Swartz Stole Academic Articles? Why Weren’t They Free In The First Place?

Posted by Bob Warfield on July 19, 2011

Aaron Swartz, one of the founders of Reddit, is garnering a great deal of attention after having been indicted on charges he stole over four million academic documents.  Being a quasi-celebrity and political activist, the indictment is prompting a number of articles in my blog reader, and it has certainly rung Techmeme’s bell more than once.  The details of the alleged theft are certainly titillating:

This time around, Swartz circumvented MIT’s guest registration process altogether when he connected to MIT’s computer network. By this point, Swartz was familiar with the IP addresses available to be assigned at the switch in the restricted network interface closet in the basement of MIT’s Building 16. Swartz simply hard-wired into the network and assigned himself two IP addresses. He hid the Acer laptop and a succession of external storage drives under a box in the closet, so that they would not be obvious to anyone who might enter the closet.

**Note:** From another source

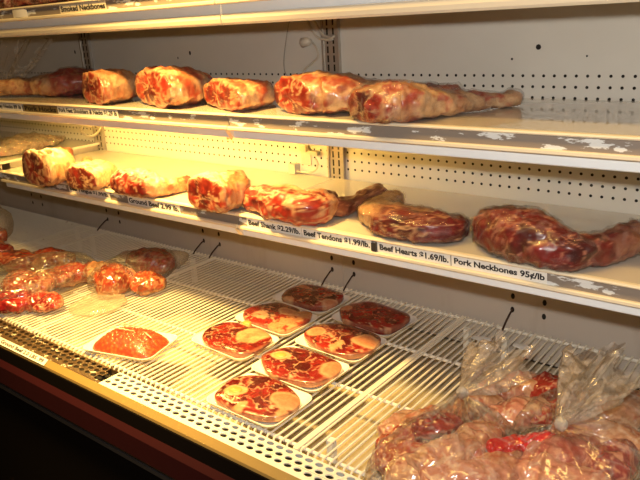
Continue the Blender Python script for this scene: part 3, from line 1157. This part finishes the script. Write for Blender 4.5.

But here is my problem: I can’t understand why those academic articles weren’t in the public domain anyway.  Why should he have had to steal them?

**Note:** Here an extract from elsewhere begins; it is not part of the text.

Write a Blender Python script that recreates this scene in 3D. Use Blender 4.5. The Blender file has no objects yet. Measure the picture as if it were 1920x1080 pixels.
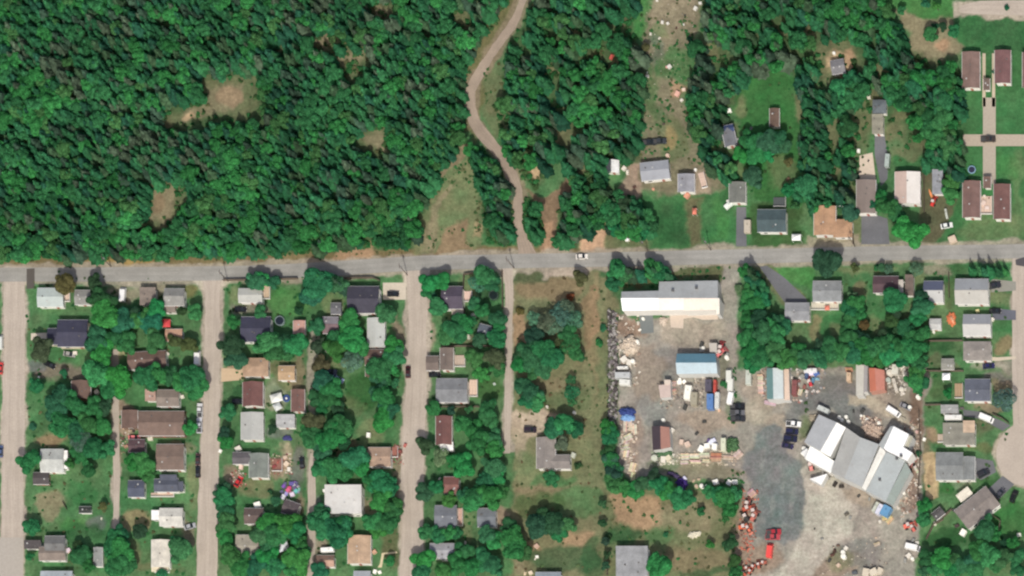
import bpy, math, random
import numpy as np
from mathutils import Vector
random.seed(7); RNG = np.random.default_rng(11)
scene = bpy.context.scene
COL = scene.collection
# ------------------------------------------------------------------ camera, sky, sun
S = 0.2                                   # metres of ground per photo pixel
CAM = (900.0, -1080.0, 3000.0)            # the satellite looks from the south-east, film parallel to the ground
cd = bpy.data.cameras.new('camera'); cam = bpy.data.objects.new('camera', cd); COL.objects.link(cam)
cam.location = CAM; cam.rotation_euler = (0, 0, 0)
cd.sensor_width = 36.0; cd.lens = 36.0 * CAM[2] / 384.0
cd.shift_x = -CAM[0] / 384.0; cd.shift_y = -CAM[1] / 384.0
cd.clip_start = 50.0; cd.clip_end = 15000.0
scene.camera = cam
SUN_EL, SUN_AZ = 50.0, 166.0              # azimuth clockwise from north (+y)
w = bpy.data.worlds.new('World'); scene.world = w; w.use_nodes = True
nt = w.node_tree; nt.nodes.clear()
sky = nt.nodes.new('ShaderNodeTexSky'); sky.sky_type = 'NISHITA'; sky.sun_disc = False
sky.dust_density = 4.0; sky.air_density = 0.8; sky.ozone_density = 0.5
sky.sun_elevation = math.radians(SUN_EL); sky.sun_rotation = math.radians(SUN_AZ)
bg = nt.nodes.new('ShaderNodeBackground'); bg.inputs['Strength'].default_value = 0.125
wo = nt.nodes.new('ShaderNodeOutputWorld')
nt.links.new(sky.outputs[0], bg.inputs[0]); nt.links.new(bg.outputs[0], wo.inputs[0])
sd = bpy.data.lights.new('sun', 'SUN'); sd.energy = 3.4; sd.angle = math.radians(0.5); sd.color = (1.0, 0.965, 0.89)
sun = bpy.data.objects.new('sun', sd); COL.objects.link(sun)
az = math.radians(SUN_AZ); el = math.radians(SUN_EL)
sv = Vector((math.sin(az) * math.cos(el), math.cos(az) * math.cos(el), math.sin(el)))
sun.rotation_euler = sv.to_track_quat('Z', 'Y').to_euler(); sun.location = sv * 800
scene.view_settings.view_transform = 'Standard'; scene.view_settings.look = 'None'
scene.view_settings.exposure = 0.0; scene.view_settings.gamma = 1.0; scene.view_settings.use_curve_mapping = False
scene.render.engine = 'CYCLES'
scene.cycles.pixel_filter_type = 'BLACKMAN_HARRIS'; scene.cycles.filter_width = 2.3
scene.cycles.max_bounces = 5; scene.cycles.use_denoising = True

def P(px, py, z=0.0):
    """photo pixel (1920x1080) of a point that stands z metres high -> world x, y"""
    gx, gy = (px - 960) * S, (540 - py) * S
    t = z / CAM[2]
    return (gx + (CAM[0] - gx) * t, gy + (CAM[1] - gy) * t)

# ------------------------------------------------------------------ small helpers
def tag(o, label=None, cat=None, group=None, kind=None):
    if label: o['label'] = label
    if cat: o['category'] = cat
    if group: o['group'] = group
    if kind: o['kind'] = kind
    return o

def empty(name, loc, rz=0.0, label=None, cat=None, group=None):
    o = bpy.data.objects.new(name, None); COL.objects.link(o)
    o.empty_display_size = 0.5
    o.location = (loc[0], loc[1], loc[2] if len(loc) > 2 else 0.0); o.rotation_euler = (0, 0, rz)
    return tag(o, label, cat, group)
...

I read a lot of academic articles, and it has seemed to me for a long time that this business of having to pay a small fortune for each and every article reprint was a total ripoff and contrary to what the institutions funding the research that led to the articles should be standing for.  You don’t have to search very long on some academic subject before you run into a link similar to this one.  That’s $31.50 for one single academic paper that should be available for free.  It’s published by a prof from Cal. Berkeley and another from U Illinois, Champagne-Urbana.  These are two very fine institutions.  Why then do they want to condone the research they paid for costing $31.50 for others to review for academic purposes?  What’s the justification for doing this?

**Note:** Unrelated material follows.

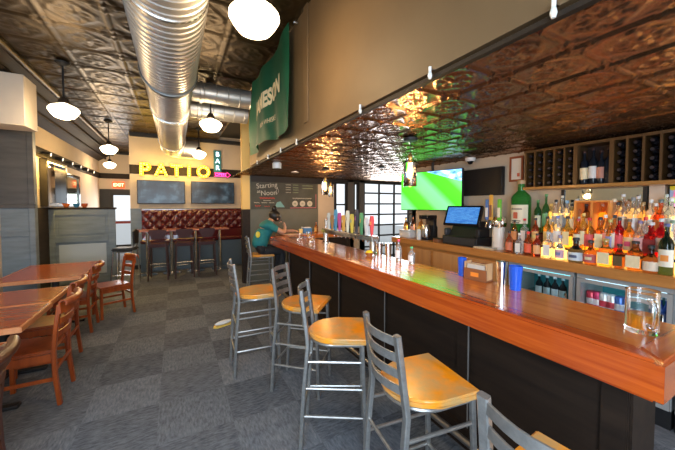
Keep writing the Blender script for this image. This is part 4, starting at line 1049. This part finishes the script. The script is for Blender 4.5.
L(mx.outputs[2], b_.inputs['Emission Color']); b_.inputs['Emission Strength'].default_value = 2.2
b_.inputs['Base Color'].default_value = (0.02, 0.02, 0.02, 1); setp(b_, rough=0.2)
MTV = Matrix.Rotation(R(0), 4, 'X')
B('casing', M_BLACK, -0.495, 0.495, 0.0, 0.05, -0.285, 0.285, tv, 0.006) if False else None
# local x runs along the screen, the picture faces local +y
B('casing', M_BLACK, -0.495, 0.495, -0.05, 0.0, -0.285, 0.285, tv, 0.006)
B('screen', m, -0.485, 0.485, 0.0002, 0.004, -0.272, 0.276, tv)
MB().tube([(0.0, -0.09, 0.0), (0.0, -0.09, ZB - 1.855 - 0.012)], 0.02, 10).build('ceiling_pole', M_BLACK, tv)
B('mount_plate', M_BLACK, -0.15, 0.15, -0.09, -0.05, -0.12, 0.12, tv)
tb = thing('wall_television', 'switched-off black television on the wall behind the till', 'television', (XR - 0.06, 2.61, 1.95), R(0))
B('casing', M_BLACK, -0.03, 0.03, -0.30, 0.30, -0.175, 0.175, tb, 0.005)
B('screen', P('dead_screen', (.012, .011, .011), .45), -0.033, -0.0302, -0.285, 0.285, -0.155, 0.16, tb)
B('wall_bracket', M_BLACK, 0.03, 0.056, -0.1, 0.1, -0.1, 0.1, tb)

pos = thing('till', 'black till with blue touch screen and cash drawer on the back bar', 'cash register', (3.30, 2.62, 1.141))
B('cash_drawer', M_BLACK, -0.16, 0.20, -0.26, 0.26, 0.0, 0.11, pos, 0.006)
B('drawer_front', P('drawer_grey', (0.03, 0.03, 0.032), 0.4), -0.166, -0.16, -0.24, 0.24, 0.02, 0.095, pos)
MB().prism([(-0.10, 0.11), (0.16, 0.11), (0.16, 0.30), (0.02, 0.30)], -0.18, 0.2, Matrix(((1, 0, 0, 0), (0, 0, 1, 0), (0, 1, 0, 0), (0, 0, 0, 1)))).build('terminal_base', M_BLACK, pos)
MS = Matrix.Translation((-0.08, 0.0, 0.37)) @ Matrix.Rotation(R(12), 4, 'Z') @ Matrix.Rotation(R(24), 4, 'Y')
MB().box(-0.02, 0.02, -0.235, 0.235, -0.135, 0.135, 0.006, M=MS).build('monitor', M_BLACKG, pos)
m, nt, b_ = mat('till_screen'); tc = N(nt, 'ShaderNodeTexCoord'); bk = N(nt, 'ShaderNodeTexBrick', i_Scale=5.0); bk.inputs['Color1'].default_value = (0.02, 0.16, 0.55, 1); bk.inputs['Color2'].default_value = (0.10, 0.35, 0.75, 1); bk.inputs['Mortar'].default_value = (0.02, 0.12, 0.40, 1)
mp = N(nt, 'ShaderNodeMapping'); mp.inputs['Rotation'].default_value = (0, R(90), R(90)); nt.links.new(tc.outputs['Generated'], mp.inputs[0]); nt.links.new(mp.outputs[0], bk.inputs['Vector'])
nt.links.new(bk.outputs['Color'], b_.inputs['Emission Color']); b_.inputs['Emission Strength'].default_value = 0.8; b_.inputs['Base Color'].default_value = (0.01, 0.02, 0.05, 1)
MB().box(-0.0235, -0.0202, -0.205, 0.205, -0.110, 0.110, M=MS).build('touch_screen', m, pos)
B('receipt_printer', M_BLACK, -0.10, 0.10, -0.25, -0.19, 0.111, 0.22, pos, 0.01)
B('card_reader', P('reader_grey', (0.05, 0.05, 0.055), 0.4), -0.14, -0.04, 0.21, 0.255, 0.111, 0.20, pos, 0.01)

# ceramic tap tower on the back bar
tt = thing('tap_tower', 'white ceramic tap tower with three tap handles beside the giant green bottle', 'beer tap', (3.30, 2.19, 1.141))
MB().lathe([(0, 0), (0.075, 0), (0.078, 0.02), (0.068, 0.03), (0.065, 0.26), (0, 0.26)], 24).build('ceramic_column', P('white_ceramic', (0.78, 0.74, 0.66), 0.2), tt)
MB().lathe([(0, 0.26), (0.082, 0.26), (0.086, 0.28), (0.086, 0.35), (0.07, 0.375), (0, 0.385)], 24).build('steel_head', M_CHROME, tt)
for k, (a, c1, c2, hh) in enumerate(((R(128), (.08, .20, .55), (.75, .8, .85), .24), (R(172), (.70, .38, .06), (.25, .1, .05), .29), (R(216), (.15, .50, .05), (.8, .75, .6), .24))):
    x, y = 0.10 * math.cos(a), 0.10 * math.sin(a)
    fa = MB().tube([(x * 0.7, y * 0.7, 0.315), (x * 1.2, y * 1.2, 0.315), (x * 1.35, y * 1.35, 0.25)], 0.010, 8).build('faucet', M_CHROME, tt)
    hd = MB().box(x * 1.2 - 0.012, x * 1.2 + 0.012, y * 1.2 - 0.022, y * 1.2 + 0.022, 0.335, 0.335 + hh, 0.006).build('tap_handle', cmat('tap', c1, 0.3), tt)
    MB().box(x * 1.2 - 0.0155, x * 1.2 - 0.0122, y * 1.2 - 0.016, y * 1.2 + 0.016, 0.37, 0.335 + hh * 0.6).build('handle_badge', cmat('tap', c2, 0.3), hd)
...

Schools should be Open Sourcing all of their research to foster sharing and the general advancement of knowledge.  Once upon a time that sharing depended on articles appearing in scholarly journals that collected in University Libraries.  Aren’t we past that?  Doesn’t it make more sense to publish on the Internet?  Shouldn’t I be able to go to any University’s web presence and find a page that has every publication any of their researchers has ever made?  Beyond that, shouldn’t the Library of Congress be collecting and making them freely available if any Federal Funding at all went into paying for the research?  Can anyone in this time of Open Source formulate a good argument for why it isn’t in the best interests of education to open up these scholarly papers?

And if we have to pay anything at all, what in the world is the justification for it being the princely sum of $31.50?  How about 99 cents?  The incremental cost of each article is zilch to add to these databases.  Give them to Amazon if the publishers can’t figure out how to do it for less than $31.50.  They won’t have a problem.

Swartz’s biggest problem is he apparently broke into a Walled Garden that should never have been built to start with.  Someone needs to start a movement to shine a light on this and push schools to publish their research in a much more modern way and with a lot less profit motive.  It would be a boon for the advancement of knowledge just to have it all searchable by the public search engines.